> _The problem_
Skip all pictures, then print the remaining material exactly.
..........
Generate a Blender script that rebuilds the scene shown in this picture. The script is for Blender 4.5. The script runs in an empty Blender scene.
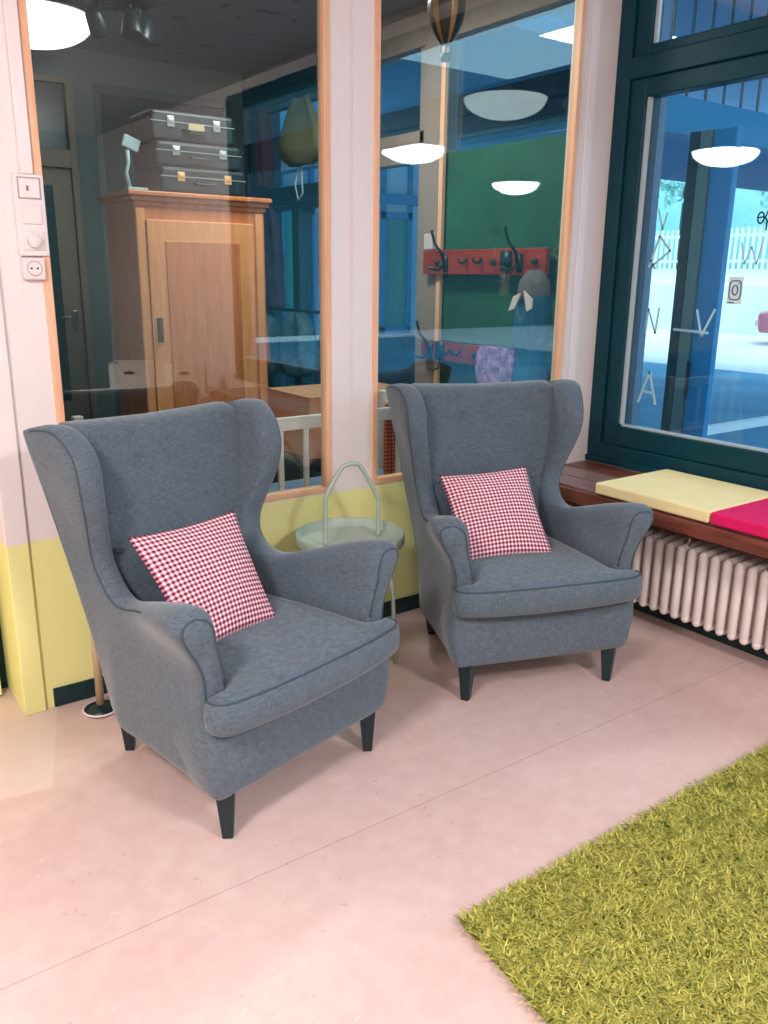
import bpy, bmesh, math, random
import numpy as np
from mathutils import Vector, Matrix
from mathutils.geometry import delaunay_2d_cdt
PI = math.pi
random.seed(7)
S = bpy.context.scene
COL = S.collection

# ------------------------------------------------------------------ camera
def look(yaw, pitch, roll):
    y, p, r = map(math.radians, (yaw, pitch, roll))
    fw = Vector((math.sin(y)*math.cos(p), math.cos(y)*math.cos(p), -math.sin(p)))
    rt = Vector((math.cos(y), -math.sin(y), 0))
    dn = fw.cross(rt)
    r2 = rt*math.cos(r) + dn*math.sin(r)
    d2 = -rt*math.sin(r) + dn*math.cos(r)
    m = Matrix((r2, -d2, -fw)).transposed()
    return m.to_4x4()
cd = bpy.data.cameras.new('camera')
cam = bpy.data.objects.new('camera', cd); COL.objects.link(cam)
cam.matrix_world = Matrix.Translation((0, 0, 1.5)) @ look(35.96, 15.79, -0.66)
cd.sensor_fit = 'VERTICAL'; cd.sensor_height = 36.0
cd.lens = 840.0/1024*36.0
cd.clip_start = 0.05; cd.clip_end = 200
S.camera = cam

# ------------------------------------------------------------------ world, lights, exposure
W = bpy.data.worlds.new('sky'); S.world = W; W.use_nodes = True
bg = W.node_tree.nodes['Background']
bg.inputs[0].default_value = (0.72, 0.90, 1.0, 1); bg.inputs[1].default_value = 2.5
def area(name, loc, rot, sx, sy, power, col):
    l = bpy.data.lights.new(name, 'AREA'); l.shape = 'RECTANGLE'; l.size = sx; l.size_y = sy
    l.energy = power; l.color = col
    o = bpy.data.objects.new(name, l); COL.objects.link(o); o.location = loc; o.rotation_euler = rot
    return o
WARM = (1.0, 0.86, 0.80)
LAMP_E = 80.0            # brightness of the glass bowls in the room
ROOM_LAMPS = [(-1.0, 0.52), (-1.6, -3.0), (1.46, -1.3)]
area('hall_light_source', (2.3, 3.9, 2.93), (0, 0, 0), 0.5, 0.5, 34, (1.0, 0.95, 0.88))
vs = S.view_settings
S.display_settings.display_device = 'sRGB'
vs.view_transform = 'Standard'; vs.look = 'None'; vs.gamma = 1.0; vs.use_curve_mapping = False
vs.exposure = 0.36
S.cycles.max_bounces = 8; S.cycles.transparent_max_bounces = 16
S.cycles.sample_clamp_indirect = 60.0
S.cycles.use_denoising = True

# ------------------------------------------------------------------ materials
MATS = {}
def lin(c):
    return tuple((x/255/12.92 if x/255 <= .04045 else ((x/255+.055)/1.055)**2.4) for x in c)
def mat(name, col, rough=.6, metal=0, emit=None, var=.0, scale=8, bump=0, bscale=60, spec=.5, wood=False, col2=None, coat=0):
    if name in MATS: return MATS[name]
    m = bpy.data.materials.new(name); m.use_nodes = True; nt = m.node_tree; N = nt.nodes; L = nt.links
    b = N['Principled BSDF']; c = lin(col)
    b.inputs['Base Color'].default_value = (*c, 1); b.inputs['Roughness'].default_value = rough
    b.inputs['Metallic'].default_value = metal; b.inputs['Specular IOR Level'].default_value = spec
    b.inputs['Coat Weight'].default_value = coat
    tc = N.new('ShaderNodeTexCoord')
    if var or wood or col2:
        nz = N.new('ShaderNodeTexNoise'); nz.inputs['Scale'].default_value = scale; nz.inputs['Detail'].default_value = 5
        if wood:
            mp = N.new('ShaderNodeMapping'); mp.inputs['Scale'].default_value = wood
            L.new(tc.outputs['Object'], mp.inputs[0]); L.new(mp.outputs[0], nz.inputs['Vector'])
            nz.inputs['Distortion'].default_value = .6
        else:
            L.new(tc.outputs['Object'], nz.inputs['Vector'])
        rp = N.new('ShaderNodeValToRGB'); k = var or .2
        c2 = lin(col2) if col2 else tuple(min(1, x*(1+k)) for x in c)
        c1 = c if col2 else tuple(x*(1-k) for x in c)
        rp.color_ramp.elements[0].position = .32; rp.color_ramp.elements[1].position = .68
        rp.color_ramp.elements[0].color = (*c1, 1); rp.color_ramp.elements[1].color = (*c2, 1)
        L.new(nz.outputs['Fac'], rp.inputs[0]); L.new(rp.outputs[0], b.inputs['Base Color'])
    if bump:
        n2 = N.new('ShaderNodeTexNoise'); n2.inputs['Scale'].default_value = bscale; n2.inputs['Detail'].default_value = 3
        L.new(tc.outputs['Object'], n2.inputs['Vector'])
        bp = N.new('ShaderNodeBump'); bp.inputs['Strength'].default_value = bump; bp.inputs['Distance'].default_value = .002
        L.new(n2.outputs['Fac'], bp.inputs['Height']); L.new(bp.outputs[0], b.inputs['Normal'])
    if emit:
        b.inputs['Emission Color'].default_value = (*emit[0], 1); b.inputs['Emission Strength'].default_value = emit[1]
    MATS[name] = m
    return m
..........
> _The answer_
Generate a Blender script that rebuilds the scene shown in this picture. The script is for Blender 4.5. The script runs in an empty Blender scene.
import bpy, bmesh, math, random
import numpy as np
from mathutils import Vector, Matrix
from mathutils.geometry import delaunay_2d_cdt
PI = math.pi
random.seed(7)
S = bpy.context.scene
COL = S.collection

# ------------------------------------------------------------------ camera
def look(yaw, pitch, roll):
    y, p, r = map(math.radians, (yaw, pitch, roll))
    fw = Vector((math.sin(y)*math.cos(p), math.cos(y)*math.cos(p), -math.sin(p)))
    rt = Vector((math.cos(y), -math.sin(y), 0))
    dn = fw.cross(rt)
    r2 = rt*math.cos(r) + dn*math.sin(r)
    d2 = -rt*math.sin(r) + dn*math.cos(r)
    m = Matrix((r2, -d2, -fw)).transposed()
    return m.to_4x4()
cd = bpy.data.cameras.new('camera')
cam = bpy.data.objects.new('camera', cd); COL.objects.link(cam)
cam.matrix_world = Matrix.Translation((0, 0, 1.5)) @ look(35.96, 15.79, -0.66)
cd.sensor_fit = 'VERTICAL'; cd.sensor_height = 36.0
cd.lens = 840.0/1024*36.0
cd.clip_start = 0.05; cd.clip_end = 200
S.camera = cam

# ------------------------------------------------------------------ world, lights, exposure
W = bpy.data.worlds.new('sky'); S.world = W; W.use_nodes = True
bg = W.node_tree.nodes['Background']
bg.inputs[0].default_value = (0.72, 0.90, 1.0, 1); bg.inputs[1].default_value = 2.5
def area(name, loc, rot, sx, sy, power, col):
    l = bpy.data.lights.new(name, 'AREA'); l.shape = 'RECTANGLE'; l.size = sx; l.size_y = sy
    l.energy = power; l.color = col
    o = bpy.data.objects.new(name, l); COL.objects.link(o); o.location = loc; o.rotation_euler = rot
    return o
WARM = (1.0, 0.86, 0.80)
LAMP_E = 80.0            # brightness of the glass bowls in the room
ROOM_LAMPS = [(-1.0, 0.52), (-1.6, -3.0), (1.46, -1.3)]
area('hall_light_source', (2.3, 3.9, 2.93), (0, 0, 0), 0.5, 0.5, 34, (1.0, 0.95, 0.88))
vs = S.view_settings
S.display_settings.display_device = 'sRGB'
vs.view_transform = 'Standard'; vs.look = 'None'; vs.gamma = 1.0; vs.use_curve_mapping = False
vs.exposure = 0.36
S.cycles.max_bounces = 8; S.cycles.transparent_max_bounces = 16
S.cycles.sample_clamp_indirect = 60.0
S.cycles.use_denoising = True

# ------------------------------------------------------------------ materials
MATS = {}
def lin(c):
    return tuple((x/255/12.92 if x/255 <= .04045 else ((x/255+.055)/1.055)**2.4) for x in c)
def mat(name, col, rough=.6, metal=0, emit=None, var=.0, scale=8, bump=0, bscale=60, spec=.5, wood=False, col2=None, coat=0):
    if name in MATS: return MATS[name]
    m = bpy.data.materials.new(name); m.use_nodes = True; nt = m.node_tree; N = nt.nodes; L = nt.links
    b = N['Principled BSDF']; c = lin(col)
    b.inputs['Base Color'].default_value = (*c, 1); b.inputs['Roughness'].default_value = rough
    b.inputs['Metallic'].default_value = metal; b.inputs['Specular IOR Level'].default_value = spec
    b.inputs['Coat Weight'].default_value = coat
    tc = N.new('ShaderNodeTexCoord')
    if var or wood or col2:
        nz = N.new('ShaderNodeTexNoise'); nz.inputs['Scale'].default_value = scale; nz.inputs['Detail'].default_value = 5
        if wood:
            mp = N.new('ShaderNodeMapping'); mp.inputs['Scale'].default_value = wood
            L.new(tc.outputs['Object'], mp.inputs[0]); L.new(mp.outputs[0], nz.inputs['Vector'])
            nz.inputs['Distortion'].default_value = .6
        else:
            L.new(tc.outputs['Object'], nz.inputs['Vector'])
        rp = N.new('ShaderNodeValToRGB'); k = var or .2
        c2 = lin(col2) if col2 else tuple(min(1, x*(1+k)) for x in c)
        c1 = c if col2 else tuple(x*(1-k) for x in c)
        rp.color_ramp.elements[0].position = .32; rp.color_ramp.elements[1].position = .68
        rp.color_ramp.elements[0].color = (*c1, 1); rp.color_ramp.elements[1].color = (*c2, 1)
        L.new(nz.outputs['Fac'], rp.inputs[0]); L.new(rp.outputs[0], b.inputs['Base Color'])
    if bump:
        n2 = N.new('ShaderNodeTexNoise'); n2.inputs['Scale'].default_value = bscale; n2.inputs['Detail'].default_value = 3
        L.new(tc.outputs['Object'], n2.inputs['Vector'])
        bp = N.new('ShaderNodeBump'); bp.inputs['Strength'].default_value = bump; bp.inputs['Distance'].default_value = .002
        L.new(n2.outputs['Fac'], bp.inputs['Height']); L.new(bp.outputs[0], b.inputs['Normal'])
    if emit:
        b.inputs['Emission Color'].default_value = (*emit[0], 1); b.inputs['Emission Strength'].default_value = emit[1]
    MATS[name] = m
    return m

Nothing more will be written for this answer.